En 1904, la fanfare s’en retourne à la mairie pour lui faire part de sa grande contrariété : le groupe souhaiterait pouvoir se produire au kiosque, tout comme peut le faire l’Union Musicale. Il s’agirait selon leur dire d’un lieu public à tous, ayant notamment été financé par les castrogontériens eux-mêmes; un lieu public tout comme le sont les Halles et la mairie. Elle insiste bien sur le fait qu’elle ne désire pas faire de l’ombre à l’Union, ni la fâcher bien au contraire, la Fanfare aimerait se produire au kiosque pour le simple plaisir de partager la musique. 

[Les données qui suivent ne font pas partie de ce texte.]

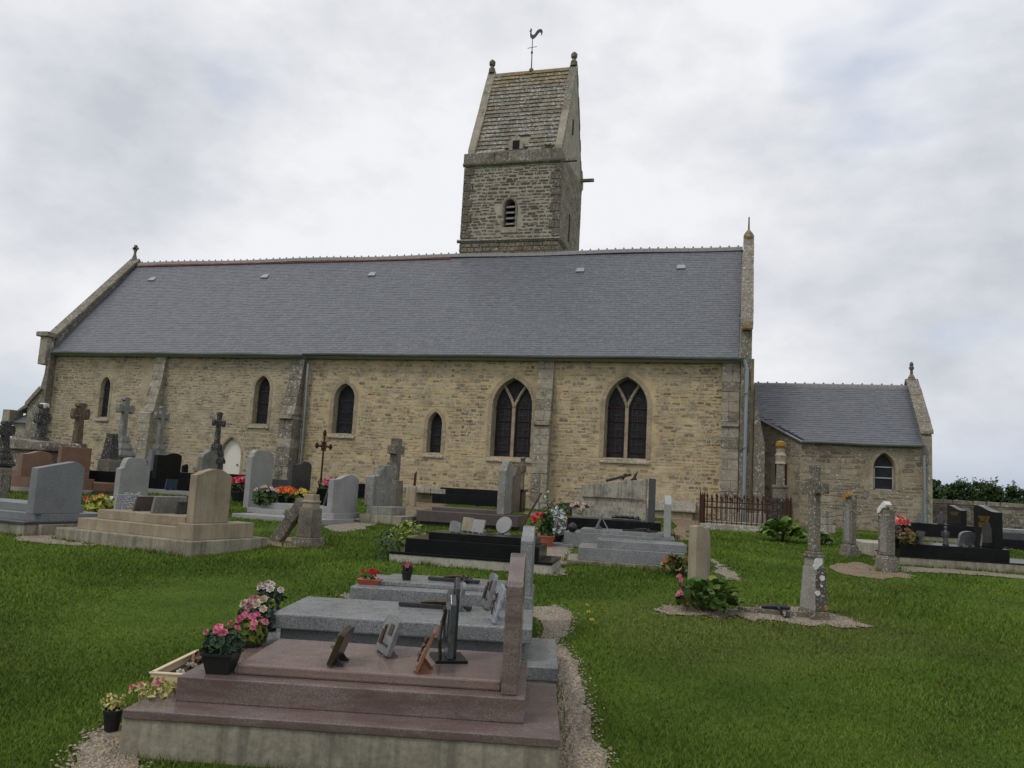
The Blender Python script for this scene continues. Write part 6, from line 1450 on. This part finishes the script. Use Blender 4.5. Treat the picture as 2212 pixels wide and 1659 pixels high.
# ------------------------------------------------------------------ gravel, bare earth, pebbles
def ground_patch(name, mat, pts, lift=.006, fuzz=.06, n=5):
    P = [gp(u, v) for u, v in pts]; pl = []
    for i, p in enumerate(P):
        q = P[(i+1) % len(P)]
        for k in range(n):
            t = k/n; c = p.lerp(q, t); pl.append((c.x+float(rng.normal(0, fuzz)), c.y+float(rng.normal(0, fuzz*1.2))))
    # fine sheet that follows the ground: clip a grid by the outline
    tri = tessellate_polygon([[Vector((*p, 0)) for p in pl]])
    bm = bmesh.new(); vv = [bm.verts.new((*p, 0)) for p in pl]
    for t in tri:
        try: bm.faces.new([vv[i] for i in t])
        except ValueError: pass
    bmesh.ops.subdivide_edges(bm, edges=bm.edges[:], cuts=2, use_grid_fill=True)
    for v in bm.verts: v.co.z = gz_mesh(v.co.x, v.co.y)+lift
    me = bpy.data.meshes.new(name); bm.to_mesh(me); bm.free(); me.materials.append(MATS[mat])
    o = lin(bpy.data.objects.new(name, me)); tag(o, kind='structure'); PATCH.append(([Vector((*p, 0)) for p in pl], mat)); return o
PATCH = []
def gz_mesh(x, y):
    """height of the ground sheet itself (bilinear in its grid)"""
    i = int(np.clip(np.searchsorted(xs, x)-1, 0, len(xs)-2)); j = int(np.clip(np.searchsorted(ys, y)-1, 0, len(ys)-2))
    a = (x-xs[i])/(xs[i+1]-xs[i]); b = (y-ys[j])/(ys[j+1]-ys[j])
    return (gz(xs[i], ys[j])*(1-a)+gz(xs[i+1], ys[j])*a)*(1-b)+(gz(xs[i], ys[j+1])*(1-a)+gz(xs[i+1], ys[j+1])*a)*b
ground_patch('gravel_path', 'gravel', [(1140, 1315), (1195, 1309), (1238, 1324), (1226, 1368), (1210, 1395), (1240, 1415), (1252, 1470), (1270, 1545), (1312, 1659), (1350, 1760), (1100, 1760), (1195, 1600), (1190, 1400)], .012, .025)
ground_patch('gravel_path', 'gravel', [(1150, 1172), (1210, 1172), (1228, 1184), (1238, 1200), (1222, 1220), (1214, 1243), (1194, 1246), (1190, 1215), (1150, 1190)], .012)
ground_patch('gravel_path', 'gravel', [(120, 1720), (165, 1650), (195, 1588), (262, 1570), (300, 1640), (300, 1720)], .012, .02)
ground_patch('gravel_path', 'gravel', [(735, 1288), (780, 1282), (800, 1292), (760, 1300)], .012, .03)
ground_patch('bare_earth', 'gravel', [(40, 1156), (110, 1150), (140, 1168), (230, 1180), (160, 1180), (40, 1170)], .012)
ground_patch('bare_earth', 'gravel', [(690, 1132), (800, 1118), (830, 1128), (790, 1142), (745, 1151), (715, 1148)], .012)
ground_patch('bare_earth', 'bare_earth', [(1786, 1222), (1850, 1214), (1890, 1226), (1985, 1246), (1975, 1251), (1905, 1252), (1820, 1241)], .012)
ground_patch('bare_earth', 'gravel', [(1535, 1206), (1550, 1216), (1578, 1232), (1602, 1255), (1570, 1254), (1535, 1238)], .012)
ground_patch('bare_earth', 'gravel', [(1440, 1310), (1610, 1318), (1720, 1312), (1780, 1325), (1868, 1352), (1800, 1356), (1720, 1350), (1600, 1338), (1460, 1332), (1420, 1316)], .012)
ground_patch('sandy_path', 'bare_earth', [(845, 1082), (900, 1084), (960, 1090), (968, 1098), (905, 1104), (880, 1128), (845, 1126), (855, 1105)], .012, .12)
ground_patch('sandy_path', 'bare_earth', [(1120, 1102), (1200, 1110), (1225, 1125), (1190, 1172), (1150, 1165), (1165, 1125)], .012, .08)
ground_patch('sandy_path', 'bare_earth', [(1445, 1112), (1515, 1124), (1510, 1140), (1478, 1150), (1490, 1168), (1455, 1168)], .012, .08)
ground_patch('bare_earth', 'bare_earth', [(570, 1166), (640, 1160), (700, 1176), (640, 1186), (560, 1180)], .012, .06)
ground_patch('bare_earth', 'bare_earth', [(1862, 1196), (1960, 1192), (1965, 1205), (1900, 1212)], .012, .06)
ground_patch('bare_earth', 'gravel', [(1935, 1224), (2060, 1231), (2230, 1246), (2230, 1252), (2060, 1240), (1950, 1236)], .012, .04)
def inside_many(X, Y, poly):
    px_ = np.array([p[0] for p in poly]); py_ = np.array([p[1] for p in poly]); c = np.zeros(len(X), bool); j = len(poly)-1
    for i in range(len(poly)):
        cond = (py_[i] > Y) != (py_[j] > Y)
        with np.errstate(divide='ignore', invalid='ignore'):
            xi = (px_[j]-px_[i])*(Y-py_[i])/(py_[j]-py_[i])+px_[i]
        c ^= cond & (X < xi); j = i
    return c
def gz_many(X, Y):
    i = np.clip(np.searchsorted(xs, X)-1, 0, len(xs)-2); j = np.clip(np.searchsorted(ys, Y)-1, 0, len(ys)-2)
    G = np.array([[gz(x, y) for x in xs] for y in ys]) if not hasattr(gz_many, 'G') else gz_many.G
    gz_many.G = G; a = (X-xs[i])/(xs[i+1]-xs[i]); b = (Y-ys[j])/(ys[j+1]-ys[j])
    return (G[j, i]*(1-a)+G[j, i+1]*a)*(1-b)+(G[j+1, i]*(1-a)+G[j+1, i+1]*a)*b
def field(n, dmax, dmin=1.6, power=1.0):
    """random points on the ground inside the view, denser near the viewer"""
    d = dmin*(dmax/dmin)**(rng.random(n)**power); ang = YAW+np.arctan(rng.uniform(-.74, .74, n)); r = d/np.cos(ang-YAW)
    return r*np.sin(ang), r*np.cos(ang), d
def big_mesh(name, V, Fq, C, mat, nper):
    me = bpy.data.meshes.new(name); nv = len(V); nf = len(Fq)
    me.vertices.add(nv); me.vertices.foreach_set('co', V.astype(np.float32).ravel()); k = Fq.shape[1]
    me.loops.add(nf*k); me.loops.foreach_set('vertex_index', Fq.astype(np.int32).ravel())
    me.polygons.add(nf); me.polygons.foreach_set('loop_start', (np.arange(nf)*k).astype(np.int32)); me.update(calc_edges=True)
    at = me.color_attributes.new('tint', 'FLOAT_COLOR', 'POINT'); cc = np.ones((nv, 4), np.float32); cc[:, :3] = np.repeat(C, nper, 0); at.data.foreach_set('color', cc.ravel())
    me.materials.append(MATS[mat]); o = lin(bpy.data.objects.new(name, me)); return o
def smooth_noise(X, Y, s, seed):
    g = np.random.default_rng(seed); t = np.zeros(len(X))
    for k in range(10):
        a = g.uniform(0, 6.28); f_ = s*g.uniform(.5, 2.2); t += np.sin((X*np.cos(a)+Y*np.sin(a))*f_+g.uniform(0, 6.28))
    return t/3.2
# grass
N = 760000
X, Y, D_ = field(N, 30, 1.7, .85)
keep = (Y < 26.2)
for poly in EXCL: keep &= ~inside_many(X, Y, poly)
for poly, mt in PATCH: keep &= ~(inside_many(X+rng.normal(0, .05, N), Y+rng.normal(0, .06, N), poly) & (rng.random(N) < (.985 if mt == 'gravel' else .93)))
X, Y, D_ = X[keep], Y[keep], D_[keep]; n = len(X); Z = gz_many(X, Y)
hh = rng.uniform(.014, .034, n)*(1+.35*smooth_noise(X, Y, 1.6, 3))*(1+np.clip((D_-6)/18, 0, .8)); w = rng.uniform(.0022, .0040, n)*np.clip(D_/3.2, 1, 8)**.85
a = rng.uniform(0, 6.283, n); ln = rng.uniform(.15, 1.0, n)*hh; b = rng.uniform(0, 6.283, n)
base = np.stack([X, Y, Z-.004], 1); sd_ = np.stack([np.cos(a), np.sin(a), np.zeros(n)], 1)*w[:, None]
tip = base+np.stack([np.cos(b)*ln, np.sin(b)*ln, hh], 1)
V = np.stack([base-sd_, base+sd_, tip], 1).reshape(-1, 3); Fq = np.arange(n*3).reshape(-1, 3)
t1 = smooth_noise(X, Y, .9, 5); t2 = smooth_noise(X, Y, 3.5, 8); mixv = np.clip(.5+.36*t1+.26*t2+rng.normal(0, .13, n), 0, 1)[:, None]
dryp = np.clip((smooth_noise(X, Y, .7, 12)-.75)*.8, 0, .5)[:, None]
C = (1-mixv)*np.array([[.062, .112, .013]])+mixv*np.array([[.132, .208, .027]]); C = C*(1-dryp)+dryp*np.array([[.17, .15, .055]])
dry = rng.random(n) < .03; C[dry] = np.array([.20, .17, .08])
tag(big_mesh('grass', V, Fq, C, 'grass_blade', 3), kind='stuff')
# taller tufts along the edges of the graves
TX, TY = [], []
for poly in EXCL:
    for i in range(len(poly)):
        a_, b_ = poly[i], poly[(i+1) % len(poly)]; e = (b_-a_); L_ = math.hypot(e.x, e.y); dist = (a_-CAM).length
        if a_.y > 26 or L_ < .05: continue
        k = int(L_*(260 if dist < 9 else 150)); t = rng.random(k); nx_, ny_ = e.y/L_, -e.x/L_; o_ = np.abs(rng.normal(0, .03, k))+.004
        TX += list(a_.x+e.x*t+nx_*o_); TY += list(a_.y+e.y*t+ny_*o_)
X, Y = np.array(TX), np.array(TY); kp = np.ones(len(X), bool)
for poly, mt in PATCH: kp &= ~(inside_many(X, Y, poly) & (rng.random(len(X)) < .8))
X, Y = X[kp], Y[kp]; n = len(X); Z = gz_many(X, Y); D_ = X*sy+Y*cy
hh = rng.uniform(.03, .085, n)*(.75+.5*smooth_noise(X, Y, 2.5, 21)).clip(.35, 1.4); w = rng.uniform(.0025, .0045, n)*np.clip(D_/3.5, 1, 8)**.8; a = rng.uniform(0, 6.283, n); b = rng.uniform(0, 6.283, n); ln = rng.uniform(.1, .8, n)*hh
base = np.stack([X, Y, Z-.004], 1); sd_ = np.stack([np.cos(a), np.sin(a), np.zeros(n)], 1)*w[:, None]; tip = base+np.stack([np.cos(b)*ln, np.sin(b)*ln, hh], 1)
V = np.stack([base-sd_, base+sd_, tip], 1).reshape(-1, 3); mixv = rng.random(n)[:, None]
C = (1-mixv)*np.array([[.05, .085, .01]])+mixv*np.array([[.12, .17, .025]]); dry = rng.random(n) < .1; C[dry] = np.array([.22, .19, .09])
tag(big_mesh('grass_tufts', V, np.arange(n*3).reshape(-1, 3), C, 'grass_blade', 3), kind='stuff')
# pebbles on the gravel
PX, PY, PD = field(420000, 14, 1.7, .8)
ins = np.zeros(len(PX), bool)
for poly, mt in PATCH:
    if mt == 'gravel': ins |= inside_many(PX+rng.normal(0, .05, len(PX)), PY+rng.normal(0, .05, len(PX)), poly)
for poly in EXCL: ins &= ~inside_many(PX, PY, poly)
PX, PY = PX[ins][:60000], PY[ins][:60000]; n = len(PX); PZ = gz_many(PX, PY)+.012
oc = np.array([[1, 0, 0], [0, 1, 0], [-1, 0, 0], [0, -1, 0], [0, 0, .7]]); s = rng.uniform(.004, .012, n); a = rng.uniform(0, 6.28, n)
ca, sa_ = np.cos(a), np.sin(a); R = np.stack([np.stack([ca, -sa_, 0*a], 1), np.stack([sa_, ca, 0*a], 1), np.stack([0*a, 0*a, 1+0*a], 1)], 1)
V = (np.einsum('nij,kj->nki', R, oc*np.array([1.3, .9, 1]))*s[:, None, None]+np.stack([PX, PY, PZ], 1)[:, None, :]).reshape(-1, 3)
fq = np.array([[0, 1, 4], [1, 2, 4], [2, 3, 4], [3, 0, 4]]); Fq = (fq[None]+np.arange(n)[:, None, None]*5).reshape(-1, 3)
g = rng.uniform(.55, 1.25, n)[:, None]; C = np.where(rng.random(n)[:, None] < .2, np.array([[.24, .15, .09]]), np.array([[.31, .265, .205]]))*g
tag(big_mesh('pebbles', V, Fq, C, 'pebble', 5), kind='stuff')
# a few dandelions in the lawn
for i, (u, v) in enumerate(((1271, 1335), (1278, 1352), (1268, 1320), (1282, 1308), (1300, 1330))):
    P = gp(u, v); 
    if i == 0: dm_ = MB(); dm_.tube([(0, 0, 0), (0, 0, .06)], .003, 4, (.08, .12, .03)); dd_ = dm_.build('dandelion', 'petal', None); md_ = blooms(1, .001, .001, .055, .06, .022, YEL, 9).build('flower', 'petal', dd_, fix=False); tag(dd_, 'yellow dandelion in the lawn right of the gravel path', 'dandelion', 'dandelions in the lawn'); dd_.location = P
    else: copy_tree(dd_, P, 60*i)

C’est là que le conflit s’opère : l’Union Musicale, après avoir pris connaissance de la requête de la fanfare voisine, déplore le manque de bonne foi dont elle à fait part et prit elle aussi la plume pour écrire à la municipalité. La Fanfare Saint-Joseph ne dirait pas tout sur la réalité des événements… L’Union rappelle les faits : c’est elle qui, en 1872 fut à l’origine du financement du kiosque, car il a été lancé par l’ancêtre de l’Union, la Société Philharmonique. Ainsi, l’histoire la rend en partie propriétaire de ce lieu si convoité, même s’il fut cédé à la mairie peu de temps après sa construction pour faciliter sa maintenance. L’Union rappelle également l’hypocrisie de la Fanfare, qui fut à l’origine de la scission en deux groupes de l’originelle Société Philharmonique et qui n’a pas contribué à une entente cordiale, malgré les tentatives pacifiques de la nouvelle Union. La mairie se rangea finalement de l’avis de l’Union Musicale, et ne délivra aucun droit à la Fanfare. Toutefois, comme le constate le farouche journaliste de l’époque, toutes autres harmonies, même étrangère à la ville, ont eu le droit de jouer sur ce kiosque, seule la Fanfare Saint-Joseph en est exclu inlassablement. Les valeurs de la musique ont parfois la vie dure face aux valeurs politiques.